Here, the Court readily concludes that the allegations in the SSI make out a prima facie case of physical injury. The Court relies, first, on the acts of violence described in the SSI: the defendant punched the complainant with great force both under her chin and behind her head. He also threw four additional punches. Even without a conclusive accusation that those punches connected, they nevertheless suggest a level of fury that leads to the reasonable inference that the first two punches were extremely violent. In this regard, the case is similar to People v. Morris, 44 Misc.3d 810, 991 N.Y.S.2d 288 (Crim Ct N.Y. County 2015). There, the information described acts of violence, but did not allege that those acts caused substantial pain. Nevertheless, this Court found that the information made out a prima facie case of "physical injury" because "[t]he experience of being slapped and bit during a fight by someone who is clearly very angry would normally be expected to cause more than a little pain." Id. at 820, 991 N.Y.S.2d 288, internal quotation marks omitted. The same is true here.

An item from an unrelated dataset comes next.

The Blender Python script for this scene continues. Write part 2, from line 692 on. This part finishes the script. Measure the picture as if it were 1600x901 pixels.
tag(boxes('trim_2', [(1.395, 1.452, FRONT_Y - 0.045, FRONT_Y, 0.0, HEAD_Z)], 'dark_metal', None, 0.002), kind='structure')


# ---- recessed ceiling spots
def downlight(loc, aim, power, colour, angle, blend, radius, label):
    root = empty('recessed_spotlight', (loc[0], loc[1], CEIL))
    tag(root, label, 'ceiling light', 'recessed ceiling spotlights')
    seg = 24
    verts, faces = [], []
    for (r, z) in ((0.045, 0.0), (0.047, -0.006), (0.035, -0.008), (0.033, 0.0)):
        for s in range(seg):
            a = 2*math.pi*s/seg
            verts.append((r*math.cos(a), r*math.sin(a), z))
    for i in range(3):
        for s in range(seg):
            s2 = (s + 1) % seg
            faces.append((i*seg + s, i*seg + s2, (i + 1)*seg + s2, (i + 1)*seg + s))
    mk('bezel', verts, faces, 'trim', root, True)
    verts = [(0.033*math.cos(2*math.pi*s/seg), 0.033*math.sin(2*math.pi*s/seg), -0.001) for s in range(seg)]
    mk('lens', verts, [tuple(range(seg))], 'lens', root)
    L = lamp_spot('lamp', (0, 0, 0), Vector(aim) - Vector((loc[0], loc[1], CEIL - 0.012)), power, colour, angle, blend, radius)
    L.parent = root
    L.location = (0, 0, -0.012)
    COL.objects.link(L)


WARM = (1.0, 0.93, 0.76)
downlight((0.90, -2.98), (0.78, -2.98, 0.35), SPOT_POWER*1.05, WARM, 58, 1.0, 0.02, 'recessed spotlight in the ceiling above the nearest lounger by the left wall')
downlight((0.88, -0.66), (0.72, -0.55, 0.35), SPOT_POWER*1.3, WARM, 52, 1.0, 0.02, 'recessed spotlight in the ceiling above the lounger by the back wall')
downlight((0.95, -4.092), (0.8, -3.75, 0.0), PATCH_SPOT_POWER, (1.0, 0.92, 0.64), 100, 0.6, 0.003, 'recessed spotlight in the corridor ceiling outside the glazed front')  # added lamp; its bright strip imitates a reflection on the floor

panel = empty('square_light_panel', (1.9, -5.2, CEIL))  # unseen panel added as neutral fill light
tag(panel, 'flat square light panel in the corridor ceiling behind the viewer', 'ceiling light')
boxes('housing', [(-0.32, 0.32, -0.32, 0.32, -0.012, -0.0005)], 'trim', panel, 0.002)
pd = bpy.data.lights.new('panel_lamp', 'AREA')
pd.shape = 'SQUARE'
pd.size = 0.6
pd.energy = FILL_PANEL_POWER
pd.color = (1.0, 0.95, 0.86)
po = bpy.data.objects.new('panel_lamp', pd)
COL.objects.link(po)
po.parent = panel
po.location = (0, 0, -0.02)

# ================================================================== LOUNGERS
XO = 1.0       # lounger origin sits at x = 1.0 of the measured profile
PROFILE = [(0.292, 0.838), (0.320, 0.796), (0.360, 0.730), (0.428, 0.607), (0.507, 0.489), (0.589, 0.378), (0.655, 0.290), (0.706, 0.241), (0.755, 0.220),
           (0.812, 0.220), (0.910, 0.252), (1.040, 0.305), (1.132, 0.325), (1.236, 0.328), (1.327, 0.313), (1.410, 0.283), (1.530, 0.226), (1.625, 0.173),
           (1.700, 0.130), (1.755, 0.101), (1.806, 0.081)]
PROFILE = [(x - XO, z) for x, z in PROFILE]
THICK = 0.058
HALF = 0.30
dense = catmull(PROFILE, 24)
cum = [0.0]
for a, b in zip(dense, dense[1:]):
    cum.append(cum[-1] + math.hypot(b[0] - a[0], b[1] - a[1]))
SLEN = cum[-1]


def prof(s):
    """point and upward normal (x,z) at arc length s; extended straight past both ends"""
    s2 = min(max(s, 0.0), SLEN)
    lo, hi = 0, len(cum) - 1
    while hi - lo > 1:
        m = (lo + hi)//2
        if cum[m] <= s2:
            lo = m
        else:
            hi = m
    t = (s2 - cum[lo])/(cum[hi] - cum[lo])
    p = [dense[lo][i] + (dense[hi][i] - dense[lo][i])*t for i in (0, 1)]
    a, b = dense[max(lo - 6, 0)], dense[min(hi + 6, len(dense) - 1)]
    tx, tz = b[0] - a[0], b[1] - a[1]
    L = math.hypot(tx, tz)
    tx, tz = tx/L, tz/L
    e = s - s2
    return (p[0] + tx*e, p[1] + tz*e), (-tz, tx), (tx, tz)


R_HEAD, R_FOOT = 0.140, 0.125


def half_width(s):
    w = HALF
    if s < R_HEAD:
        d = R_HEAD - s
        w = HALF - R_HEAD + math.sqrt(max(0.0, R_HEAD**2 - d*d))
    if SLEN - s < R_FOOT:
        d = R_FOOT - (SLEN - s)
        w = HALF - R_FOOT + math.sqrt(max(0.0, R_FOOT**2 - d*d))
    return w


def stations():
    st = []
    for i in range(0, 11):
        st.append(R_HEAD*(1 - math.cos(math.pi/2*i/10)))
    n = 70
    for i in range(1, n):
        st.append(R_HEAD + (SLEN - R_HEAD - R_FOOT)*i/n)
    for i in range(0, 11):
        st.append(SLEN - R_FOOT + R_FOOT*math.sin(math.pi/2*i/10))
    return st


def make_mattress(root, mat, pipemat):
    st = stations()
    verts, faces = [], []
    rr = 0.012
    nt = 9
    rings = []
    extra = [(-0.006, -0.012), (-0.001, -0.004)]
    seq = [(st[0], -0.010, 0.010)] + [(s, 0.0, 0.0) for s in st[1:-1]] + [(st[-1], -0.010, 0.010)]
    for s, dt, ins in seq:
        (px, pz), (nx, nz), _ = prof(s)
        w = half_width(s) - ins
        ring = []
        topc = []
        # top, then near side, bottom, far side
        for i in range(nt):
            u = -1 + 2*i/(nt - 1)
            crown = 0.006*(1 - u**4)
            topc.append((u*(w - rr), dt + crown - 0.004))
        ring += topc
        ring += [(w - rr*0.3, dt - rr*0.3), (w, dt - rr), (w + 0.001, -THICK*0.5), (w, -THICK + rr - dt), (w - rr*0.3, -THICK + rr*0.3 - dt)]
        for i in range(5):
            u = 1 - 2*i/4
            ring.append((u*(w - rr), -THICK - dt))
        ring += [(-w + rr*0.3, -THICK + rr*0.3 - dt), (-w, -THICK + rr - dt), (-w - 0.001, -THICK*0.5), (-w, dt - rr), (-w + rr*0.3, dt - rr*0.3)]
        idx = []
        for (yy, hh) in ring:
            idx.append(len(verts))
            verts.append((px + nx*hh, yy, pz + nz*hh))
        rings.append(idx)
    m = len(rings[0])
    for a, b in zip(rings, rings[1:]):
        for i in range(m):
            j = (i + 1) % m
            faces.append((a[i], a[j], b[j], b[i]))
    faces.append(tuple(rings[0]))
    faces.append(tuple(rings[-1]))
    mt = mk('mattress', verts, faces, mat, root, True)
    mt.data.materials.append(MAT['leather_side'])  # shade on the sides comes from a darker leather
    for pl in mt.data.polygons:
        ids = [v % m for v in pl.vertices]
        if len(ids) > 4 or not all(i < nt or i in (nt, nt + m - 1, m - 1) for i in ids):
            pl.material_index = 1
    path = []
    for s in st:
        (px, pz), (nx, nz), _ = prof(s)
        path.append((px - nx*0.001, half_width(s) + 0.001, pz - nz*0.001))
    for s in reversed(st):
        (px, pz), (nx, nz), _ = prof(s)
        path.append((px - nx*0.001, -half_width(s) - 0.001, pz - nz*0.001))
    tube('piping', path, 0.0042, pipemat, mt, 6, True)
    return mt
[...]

Next, the Court considers the result of the defendant's violent conduct, as alleged in the SSI. Defendant's conduct caused the complainant to fall backwards and hold her face with her hands while "in a daze." In addition, the complainant sustained a "bleeding laceration" to the inside of her lip. These results, taken in combination with the acts of violence that caused them, further support the reasonable inference that the defendant struck the complainant with great force and caused an injury that was serious enough to rise to the level of "substantial pain." See, e.g., People v. Williams, 24 A.D.3d 187, 806 N.Y.S.2d 196 (1st Dept 2005) (trial evidence legally sufficient as to physical injury where defendant repeatedly punched victim, causing bruising, swelling, laceration and loss of consciousness); People v. Almonte, 102 Misc.2d 950, 424 N.Y.S.2d 868 (Sup Ct N.Y. County 1980) (trial evidence sufficient as to physical injury where defendant punched complainant, causing bleeding laceration to complainant's upper lip).

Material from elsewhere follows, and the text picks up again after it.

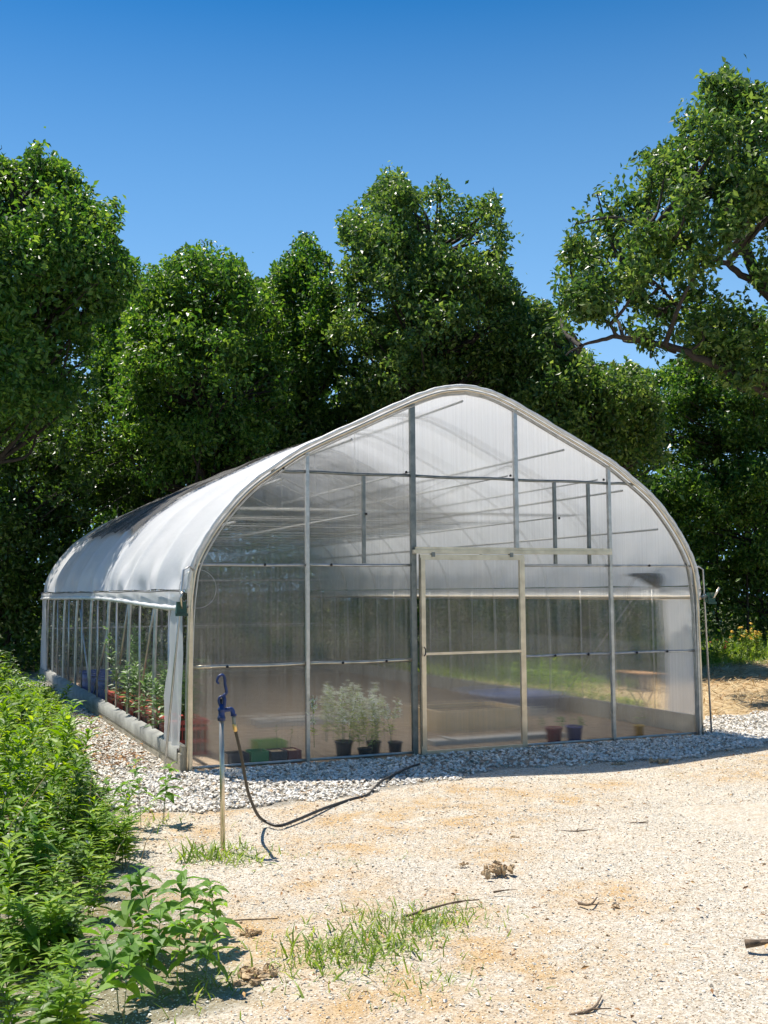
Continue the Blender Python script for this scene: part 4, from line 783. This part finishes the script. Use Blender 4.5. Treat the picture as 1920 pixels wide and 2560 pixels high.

Finally, the Court notes the great discrepancy in size and apparent physical strength between the complainant and the victim. The SSI describes the defendant as "very muscular," some seven inches taller than the complainant, and also alleges that he outweighed her by about seventy pounds. While these facts alone would not be sufficient to make out a prima facie case of physical injury, they certainly contribute to the reasonable inference that the defendant did in fact cause physical injury to the much, much, smaller person whom he punched repeatedly. See, e.g., People v. Martinez, 125 A.D.3d 735, 736, 3 N.Y.S.3d 408 (1st Dept 2015) (in sex offenses, discrepancies in age, size and strength are relevant to considering whether defendant's conduct placed complainant in fear of physical injury).
Accordingly, the Court concludes that the SSI here makes out a prima facie case of the "physical injury" element of assault in the third degree.
Nor is the Court persuaded to hold otherwise by the cases proffered by the defendant in support of this motion. Defendant relies primarily on People v. Dipoumbi, 23 Misc.3d 1127(A) (Crim Ct N.Y. County 2009), a case where the defendant was charged with assault in the third degree in an information that alleged that he had opened the door of a taxi cab and hit the complainant's arm, causing swelling and substantial pain. But that case is readily distinguishable. There, the information contained "no description of the amount of force that the defendant employed to open the door." Id. Here, by contrast, the information describes a large, muscular defendant striking the far smaller complainant in the face, twice, with sufficient force to cause her to fall backwards. In fact, Dipoumbi goes on to specifically distinguish the facts there from cases where the accusatory instrument alleges "a punch to the face," an act that, even "without more" is sufficiently violent to plead "physical injury." Id. (citing People v. Malone, 180 Misc.2d 744, 693 N.Y.S.2d 390 (Crim Ct N.Y. County 1999) ).
Defendant also relies on People v. Strong, 179 Misc.2d 809, 689 N.Y.S.2d 341 (App Term 2d Dept 1999). There, the court found that an information alleging that the defendant "hit and kicked" the complainant, causing "a lot of pain," was facially insufficient as to the "physical injury" element. This Court disagrees with Strong and declines to follow it. This Court has always been of the view that when a victim alleges that an act of violence caused her "a lot of," or "substantial," pain, that language alone is sufficient for a pleading:
In this context, "substantial" means "more than a little." Chiddick, 8 N.Y.3d at 447, 834 N.Y.S.2d 710, 866 N.E.2d 1039. To this Court, at least, "a lot" also means "more than a little."
Where an information alleges both a deliberate act of violence and that that act caused "substantial pain," the prima facie case requirement is met. Because facial sufficiency review is limited to the face of the pleading, there is no occasion for a court to look behind the pleading and conclude that there is some doubt as to whether the act of violence it alleges actually caused substantial pain. In other words, there is a "reasonable inference" that if a person reports having experienced "substantial pain," she did, in fact, experience substantial pain.
Morris, 44 Misc.3d at 818, 991 N.Y.S.2d 288. But in any event, Strong is distinguishable on its facts, since the conduct ascribed to the defendant in the SSI here is considerably more violent than the conduct described in the accusatory instrument there.
Finally, defendant relies on an unreported decision, People v. Garguilo, Docket No. 94–70 N CR (App Term 9th and Tenth Dists October 21, 1996), which held that "[a]llegations that defendant punched defendant in the eye, causing lacerations, contusions, swelling and discoloration, without more, fail to establish the requisite element of physical injury." As discussed above, this Court has always held that an accusatory instrument that describes an act of violence that results in an injury can make out the "physical injury" element—even if the instrument does not specifically describe the level or duration of pain caused—as long as there is a reasonable inference that the violence caused "more than a little" pain. Chiddick, 8 N.Y.3d at 447, 834 N.Y.S.2d 710, 866 N.E.2d 1039. The allegations described in Garguilo clearly meet this test. Accordingly, this Court disagrees with Garguilo and declines to follow it.
Accordingly, since the SSI here pleads a prima facie case of "physical injury," defendant's motion to dismiss is denied.
D. Conclusion
For the above reasons, defendant's motion to dismiss is denied.
IV. CONCLUSION
The motion to dismiss is denied.
This constitutes the Decision and Order of the Court.